Magnolia rok temu sadzona, i tak się cieszę, że już zakwitła
A świdośliwa naprawdę śliczna. Powinna mieć sporo owocu, ale chyba będę musiała siatką okryć, bo w ubiegłym roku nie zdążyłam nawet spróbować... Skrzydlate zeżarły jeszcze zielone
W tej magnolii zakochałam się rok temu w Obi, ale cena zwalała z nóg...nie mogłam zapomnieć tego kolorku żółtego z łososiowym i tego zapachu, upolowałam jesienią po taniości, aż się bałam czy aby na pewno ona, ale Ona
Kiedyś puszczy nikt nie czyścił i było więcej zwierząt niż teraz.
Kasiu ale ty tam mieszkasz wiesz lepiej co się tam dzieje. Suche drzewo państwu nie potrzebne wycinali takie na eksport. To jest ekosystem robaki z tym zrobią porządek. W przyrodzie nic nie ginie trzeba ją pozostawić taka jak sobie sama warunki stwarza.

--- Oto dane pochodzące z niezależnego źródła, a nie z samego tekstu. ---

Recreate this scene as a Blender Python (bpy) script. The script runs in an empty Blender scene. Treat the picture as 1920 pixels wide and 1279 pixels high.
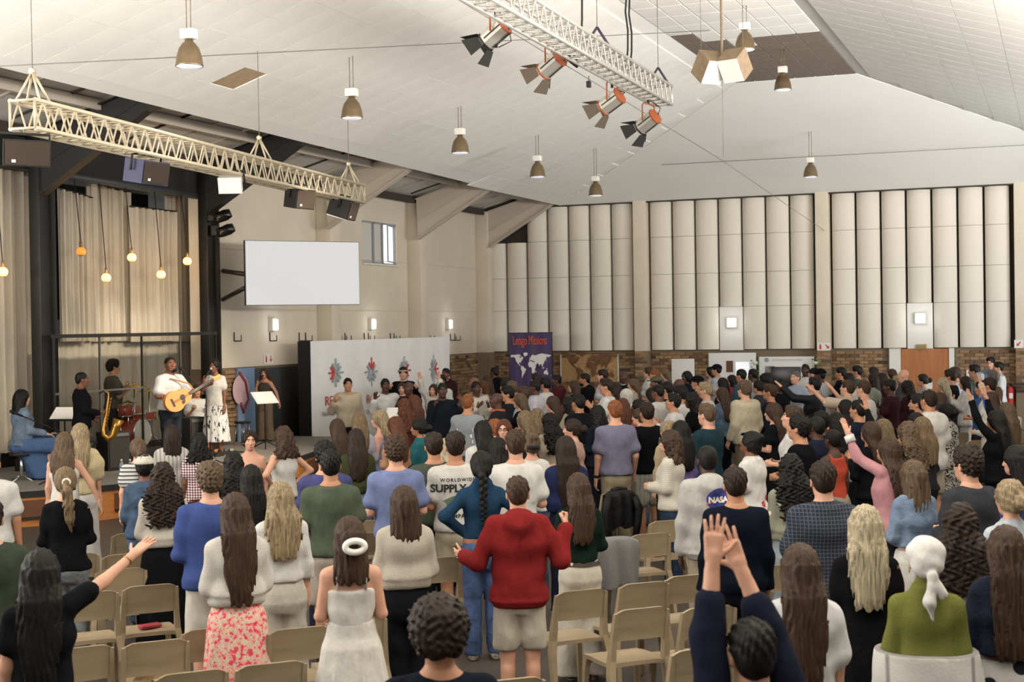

Mam pod nosem może nie puszczę tak dużo ale Park Natoliński i drzewa się przewracają jedno na drugim leży nikt tego nie sprzata. Przyroda da sobie radę aby jej nie przeszkadzać. Tak musi być. Zwierzęta znajdą sobie inny rewir gdzie będą się dobrze czuły. Żubry to stadne zwierzęta raczej na polanach zeruja.
Kasiu a teraz trochę o roślinach. W tym roku każdy narzeka, chyba że jest z południa Polski tam ciepłej. Porównując wiosny poprzednie tulipany lepiej wyglądały. U mnie wszystkie później kwitnące dobrze wyglądają albo te które są w cieniu. Te wcześniejsze miały wypuszczone kwiaty przyszedł kilka razy mróz i zmroziło paczki i zaschly. Magnolia moja też tragedia.
My z centralnej, wschodniej Polski musimy się z tym pogodzić. Chciałabym mieć magnolie piękne, ale nad każdą trzeba by było szklarnie rozstawiać.
Tarasik piękny taki bym chciała mieć, ale rozbieżność w domu więc mieć nie będę.
A jak tam róże? U mnie słabo też podmarzly coś tam drga, ale słabo.
U nas trochę popadało ok 4-5 cm wody w miednicy. Też bardzo sucho. Też podlewam. Na tydzień deszczu wystarczy.
Dzisiaj dosyć ładna pogoda ale chmury krążą.
Magnolia To Iolanthe, ma piękne duże i pachnące kwiaty, kiedy jest ich kilka-kilkanaście na drzweie zapach czuć stojąc w pobliżu. Niestety wada jest taka że praktycznie co roku przemarzają jej pąki/kwiaty
Witaj Jolanko
Cześć Aniu Magnolia Iolanthe, dereń do małych nie należy trochę miejsca mu potrzeba .
Hej Aga! Postaram się robić trochę fotek
Cześć Mireczko mam jeszcze jedną ale bidulka ledwo zipie, przymarzła wiosną i pies się na nią uparł a to maleńki patyczek 30cm - zobaczymy czy uda mi się ją odratować.